Ahhh, I get it: the author is taking that withered and dreadfully dull stance that all chemicals are an evil unleashed on the earth by Lucifer's minions.

Oh, Auntie, if only we could ban each and every chemical, then we'd never have to worry about people drowning in those evil lakes of di-hydrogen monoxide!

Do they know that there are at least 60 naturally occurring chemicals in the human body, including - gasp! - carbon. Isn't anyone thinking of the children? Something must be done!

Conspiracy? No thanks
It was reading the following quote that really enraged me, and set my fingers clattering across the keyboard:

"Although chemicals known to harm human health - such as mercury and asbestos - were making it into everything from computers to carpets, the government had no power to enforce bans. The chemical industry seemed untouchable."

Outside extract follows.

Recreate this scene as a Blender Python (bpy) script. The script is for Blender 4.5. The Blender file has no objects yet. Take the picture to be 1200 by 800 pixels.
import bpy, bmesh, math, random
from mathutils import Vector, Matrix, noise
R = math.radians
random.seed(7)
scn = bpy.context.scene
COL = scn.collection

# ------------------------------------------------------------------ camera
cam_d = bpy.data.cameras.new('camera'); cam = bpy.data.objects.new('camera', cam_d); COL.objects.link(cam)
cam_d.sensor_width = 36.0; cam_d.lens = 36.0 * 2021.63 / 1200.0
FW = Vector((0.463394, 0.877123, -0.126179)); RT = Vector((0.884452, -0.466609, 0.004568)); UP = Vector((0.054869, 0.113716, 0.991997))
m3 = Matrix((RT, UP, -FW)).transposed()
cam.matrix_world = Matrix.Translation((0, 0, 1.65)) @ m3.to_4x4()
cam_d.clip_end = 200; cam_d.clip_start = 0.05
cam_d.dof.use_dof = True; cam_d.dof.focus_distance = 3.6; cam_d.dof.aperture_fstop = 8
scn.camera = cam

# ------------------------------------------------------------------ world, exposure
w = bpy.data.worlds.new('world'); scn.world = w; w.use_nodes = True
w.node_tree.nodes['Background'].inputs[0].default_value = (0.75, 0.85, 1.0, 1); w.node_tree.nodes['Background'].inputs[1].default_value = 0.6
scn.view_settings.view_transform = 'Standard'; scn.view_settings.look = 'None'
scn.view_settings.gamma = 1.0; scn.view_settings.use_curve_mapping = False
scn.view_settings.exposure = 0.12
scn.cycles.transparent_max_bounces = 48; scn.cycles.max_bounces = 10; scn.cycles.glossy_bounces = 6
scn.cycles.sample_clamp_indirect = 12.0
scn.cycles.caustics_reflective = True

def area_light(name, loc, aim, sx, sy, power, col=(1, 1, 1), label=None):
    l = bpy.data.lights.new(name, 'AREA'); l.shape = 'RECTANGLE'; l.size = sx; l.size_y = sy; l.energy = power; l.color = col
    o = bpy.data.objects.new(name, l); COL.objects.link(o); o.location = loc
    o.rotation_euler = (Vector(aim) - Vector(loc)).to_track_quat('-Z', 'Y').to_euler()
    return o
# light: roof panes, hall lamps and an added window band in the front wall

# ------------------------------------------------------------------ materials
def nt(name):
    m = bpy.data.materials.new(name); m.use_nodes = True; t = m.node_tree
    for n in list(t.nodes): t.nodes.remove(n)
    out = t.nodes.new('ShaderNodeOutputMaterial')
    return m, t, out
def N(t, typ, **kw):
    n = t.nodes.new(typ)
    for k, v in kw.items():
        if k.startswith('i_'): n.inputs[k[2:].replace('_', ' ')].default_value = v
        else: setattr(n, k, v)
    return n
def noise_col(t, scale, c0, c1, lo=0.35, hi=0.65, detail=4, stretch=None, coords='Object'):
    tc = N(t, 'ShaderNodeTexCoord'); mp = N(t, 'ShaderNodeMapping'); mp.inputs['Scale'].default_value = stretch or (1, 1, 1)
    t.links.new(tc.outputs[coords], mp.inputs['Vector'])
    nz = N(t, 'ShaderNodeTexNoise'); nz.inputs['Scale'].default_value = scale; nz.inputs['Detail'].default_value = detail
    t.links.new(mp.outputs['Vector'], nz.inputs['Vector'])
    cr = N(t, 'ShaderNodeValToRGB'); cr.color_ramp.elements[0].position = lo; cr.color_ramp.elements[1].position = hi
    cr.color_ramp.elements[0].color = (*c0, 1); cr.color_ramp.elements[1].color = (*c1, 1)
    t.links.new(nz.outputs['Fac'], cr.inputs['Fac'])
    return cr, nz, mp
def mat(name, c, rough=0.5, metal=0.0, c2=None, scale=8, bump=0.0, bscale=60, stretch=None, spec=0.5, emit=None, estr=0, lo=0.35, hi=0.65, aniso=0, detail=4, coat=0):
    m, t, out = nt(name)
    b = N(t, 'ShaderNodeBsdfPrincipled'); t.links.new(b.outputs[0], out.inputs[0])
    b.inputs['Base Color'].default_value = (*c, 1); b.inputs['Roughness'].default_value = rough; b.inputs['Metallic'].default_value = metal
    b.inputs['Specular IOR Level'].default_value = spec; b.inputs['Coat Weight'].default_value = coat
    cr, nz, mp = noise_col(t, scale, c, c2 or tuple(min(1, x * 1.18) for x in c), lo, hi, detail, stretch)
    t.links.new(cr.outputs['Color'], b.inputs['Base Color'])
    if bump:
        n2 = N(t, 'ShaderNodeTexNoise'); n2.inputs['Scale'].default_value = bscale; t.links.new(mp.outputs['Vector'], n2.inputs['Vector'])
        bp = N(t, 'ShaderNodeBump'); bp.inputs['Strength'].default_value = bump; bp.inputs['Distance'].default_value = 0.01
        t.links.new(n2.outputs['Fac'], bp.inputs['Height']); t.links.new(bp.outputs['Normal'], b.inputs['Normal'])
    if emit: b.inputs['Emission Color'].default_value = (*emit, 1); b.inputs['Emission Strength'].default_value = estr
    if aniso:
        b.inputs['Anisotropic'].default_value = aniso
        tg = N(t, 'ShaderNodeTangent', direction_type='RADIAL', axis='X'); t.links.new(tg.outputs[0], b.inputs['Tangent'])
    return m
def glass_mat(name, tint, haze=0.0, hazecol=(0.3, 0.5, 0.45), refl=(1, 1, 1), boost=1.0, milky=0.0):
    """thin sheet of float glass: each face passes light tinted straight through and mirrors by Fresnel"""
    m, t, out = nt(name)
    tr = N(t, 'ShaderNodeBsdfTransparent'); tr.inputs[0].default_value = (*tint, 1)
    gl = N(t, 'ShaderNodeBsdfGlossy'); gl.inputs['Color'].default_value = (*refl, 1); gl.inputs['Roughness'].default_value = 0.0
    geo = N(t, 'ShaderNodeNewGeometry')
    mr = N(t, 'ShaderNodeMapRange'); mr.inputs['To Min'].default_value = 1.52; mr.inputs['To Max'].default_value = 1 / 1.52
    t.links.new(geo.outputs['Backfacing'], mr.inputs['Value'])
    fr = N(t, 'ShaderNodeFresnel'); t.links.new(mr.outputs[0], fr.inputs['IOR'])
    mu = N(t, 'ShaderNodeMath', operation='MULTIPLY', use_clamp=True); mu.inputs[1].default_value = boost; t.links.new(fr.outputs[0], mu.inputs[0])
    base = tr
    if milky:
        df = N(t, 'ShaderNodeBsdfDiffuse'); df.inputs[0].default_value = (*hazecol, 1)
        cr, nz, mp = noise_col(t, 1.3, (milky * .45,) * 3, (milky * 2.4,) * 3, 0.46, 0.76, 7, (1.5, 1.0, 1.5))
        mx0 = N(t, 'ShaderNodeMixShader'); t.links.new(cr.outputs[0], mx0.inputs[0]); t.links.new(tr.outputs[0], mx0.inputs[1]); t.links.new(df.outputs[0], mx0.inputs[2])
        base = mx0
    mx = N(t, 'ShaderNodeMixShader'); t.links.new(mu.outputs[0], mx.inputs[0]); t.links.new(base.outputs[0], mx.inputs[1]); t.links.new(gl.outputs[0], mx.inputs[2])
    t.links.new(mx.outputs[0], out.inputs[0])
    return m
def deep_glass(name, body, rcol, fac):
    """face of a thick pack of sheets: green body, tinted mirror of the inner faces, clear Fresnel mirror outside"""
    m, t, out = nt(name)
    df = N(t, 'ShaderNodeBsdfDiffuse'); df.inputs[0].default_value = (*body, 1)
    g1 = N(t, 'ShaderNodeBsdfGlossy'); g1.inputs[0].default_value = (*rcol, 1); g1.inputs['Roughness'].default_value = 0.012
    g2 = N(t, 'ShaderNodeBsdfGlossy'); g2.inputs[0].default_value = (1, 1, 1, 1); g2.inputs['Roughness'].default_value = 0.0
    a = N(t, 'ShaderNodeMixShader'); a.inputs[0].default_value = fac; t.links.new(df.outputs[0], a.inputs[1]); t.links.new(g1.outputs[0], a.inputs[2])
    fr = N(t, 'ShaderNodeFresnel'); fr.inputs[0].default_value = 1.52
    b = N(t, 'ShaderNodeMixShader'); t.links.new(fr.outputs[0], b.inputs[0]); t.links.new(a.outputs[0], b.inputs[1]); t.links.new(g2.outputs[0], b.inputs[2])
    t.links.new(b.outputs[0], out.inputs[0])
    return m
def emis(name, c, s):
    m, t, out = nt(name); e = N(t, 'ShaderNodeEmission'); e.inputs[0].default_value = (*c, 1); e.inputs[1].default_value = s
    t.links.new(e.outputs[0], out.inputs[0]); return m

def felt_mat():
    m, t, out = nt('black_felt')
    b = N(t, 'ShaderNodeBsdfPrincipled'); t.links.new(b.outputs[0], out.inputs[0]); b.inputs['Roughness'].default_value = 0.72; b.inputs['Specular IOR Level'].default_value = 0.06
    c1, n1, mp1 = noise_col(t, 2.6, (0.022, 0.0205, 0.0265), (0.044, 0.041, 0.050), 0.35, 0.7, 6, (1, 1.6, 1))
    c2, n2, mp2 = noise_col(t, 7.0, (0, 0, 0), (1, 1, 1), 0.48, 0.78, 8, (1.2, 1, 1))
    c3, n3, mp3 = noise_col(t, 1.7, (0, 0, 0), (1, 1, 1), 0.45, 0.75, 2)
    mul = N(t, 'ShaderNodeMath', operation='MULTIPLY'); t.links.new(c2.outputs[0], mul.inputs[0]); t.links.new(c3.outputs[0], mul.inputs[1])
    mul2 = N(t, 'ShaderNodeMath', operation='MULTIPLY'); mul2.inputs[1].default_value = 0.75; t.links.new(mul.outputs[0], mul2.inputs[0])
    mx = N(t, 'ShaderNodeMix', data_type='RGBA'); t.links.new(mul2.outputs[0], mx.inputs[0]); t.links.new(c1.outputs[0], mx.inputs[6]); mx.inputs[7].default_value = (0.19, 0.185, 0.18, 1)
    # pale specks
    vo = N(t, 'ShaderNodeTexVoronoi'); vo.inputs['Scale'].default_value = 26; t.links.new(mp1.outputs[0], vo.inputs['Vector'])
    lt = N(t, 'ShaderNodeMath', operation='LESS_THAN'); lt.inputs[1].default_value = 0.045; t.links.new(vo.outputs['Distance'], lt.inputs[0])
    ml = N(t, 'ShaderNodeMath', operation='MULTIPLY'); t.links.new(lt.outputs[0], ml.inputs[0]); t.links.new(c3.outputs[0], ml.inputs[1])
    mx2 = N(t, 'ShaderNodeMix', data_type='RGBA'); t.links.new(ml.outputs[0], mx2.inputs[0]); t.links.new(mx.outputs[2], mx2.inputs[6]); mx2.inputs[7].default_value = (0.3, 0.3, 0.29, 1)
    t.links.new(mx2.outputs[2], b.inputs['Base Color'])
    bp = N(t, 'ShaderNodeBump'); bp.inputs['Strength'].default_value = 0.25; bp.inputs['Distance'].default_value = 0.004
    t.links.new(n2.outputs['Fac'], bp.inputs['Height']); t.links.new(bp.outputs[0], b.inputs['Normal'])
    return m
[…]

Folks, let me tell you: It was never like Fu Manchu and Darth Vader got together in the back room of a saloon and came up with a plan to kill humanity via poisonous household products, you know? Mistakes were made, sometimes people got greedy, some people still are greedy, but there was never a conspiracy to do ill to customers - the last thing a company wants to do.

ABC News' story was shocking in how typical - and dull - it was in its tried and true methods of fear-mongering. C'mon guys, the chemical industry is an easy target; you've got to try a little harder to paint it with a black brush.